Berlinale director Dieter Kosslick discusses this year’s festival, the best emerging cinema and the impact of digital on indies with Variety’s Ed Meza.



Variety: Where is the most exciting modern cinema coming from at the moment?
Kosslick: Asia and Latin America have long been strong film regions, but smaller countries in Eastern Europe, such as Romania and Hungary, have made new inroads into world cinema in the last 10 years. Last year Bence Fliegauf was successful with his wonderful “Just the Wind” and Bela Tarr in 2011 with “The Turin Horse” at the Berlinale. In 2010, a Silver Bear went to the Romanian selection “If I Want to Whistle, I Whistle,” by Florin Serban. The same goes for Russia. Aleksey Popogrebskiy’s “How I Ended This Summer” in 2010 won several awards.This year the Berlinale competition also very clearly reflects the creative potential of the former Eastern Bloc. Poland, Romania, Bosnia and Russia have great directing talents that tell powerful, cinematically impressive stories. In U.S. indie cinema, we have also discovered a new generation of interesting filmmakers. James Franco as a director, actor and producer is extremely active and creative, as is director Noah Baumbach, who is presenting “Frances Ha” in Panorama, and Joseph Gordon-Levitt with “Don Jon’s Addiction.” Korean cinema is still fertile ground for auteur filmmakers like Hong Sang-soo, who will be in competition with his new work “Nobody’s Daughter Haewon.”

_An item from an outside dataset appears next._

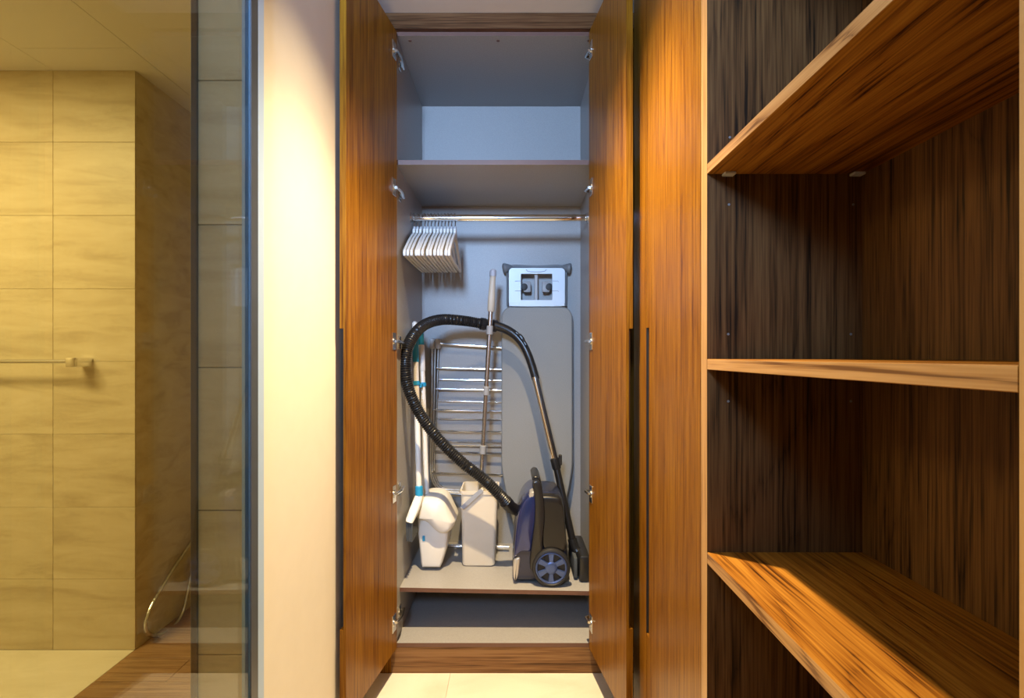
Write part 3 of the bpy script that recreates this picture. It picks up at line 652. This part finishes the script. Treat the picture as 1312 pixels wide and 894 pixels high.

Variety: How has the digitization of film impacted cinema?
Kosslick: Digitization has resulted in the democratization of filmmaking. This is a good thing. Shooting a movie today is easier and less expensive. This does not necessarily have to lead to a loss of artistic quality. The special quality of a movie does not always require a technical, visual perfection.



Variety: To what extent have submissions to the festival’s various sections increased due to the proliferation of low-budget digital filmmaking and to what extent does the festival and its programmers bend the level of criteria in accepting some of these films?
Kosslick: In recent years there has been a huge increase in submissions. In the past two to three years, the number has leveled off at around 6,300 films per year. It’s a big challenge for the curators to go through that kind of volume. Digital filmmaking is now established among experienced directors as well as young filmmakers. Our aesthetic and qualitative criteria do not change when films emerge from a different production process. A good movie remains a good movie.



Variety: There are so many great films that screen at the Berlinale that never find theatrical distribution. How do you feel about streaming Berlinale films on VOD or for a paid subscription price on the Internet?
Kosslick: VOD is naturally a topic at the Berlinale, but at the moment a commercial VOD offering is something we see in a more medium-term perspective. It is important to offer a platform to young unknown filmmakers in order to present their films to the world. This happens at festivals such as the Berlinale, but it can also happen through innovative platforms. VOD can be such a platform because access is easier and a lot of barriers are removed in advance. The nice thing about film festivals, however, is that we give the young unknown filmmakers and their work a chance to appear in a movie theater before an audience. We see again and again the importance of interaction between filmmakers and audiences. The discussions with the audience after the festival screenings are extremely popular.


And I think the cinema experience is still something very special. With our new partner Samsung, we have already broken new ground this year. Samsung has initiated a short film competition and invited six filmmakers recommended by Berlinale section heads to make short films.


Samsung will present the films to the public for the first time during the Berlinale at the Babylon cinema on Feb. 9 and afterwards they will be put to the vote on the Internet.


We might also consider certain types of digital distribution for festival films with Samsung.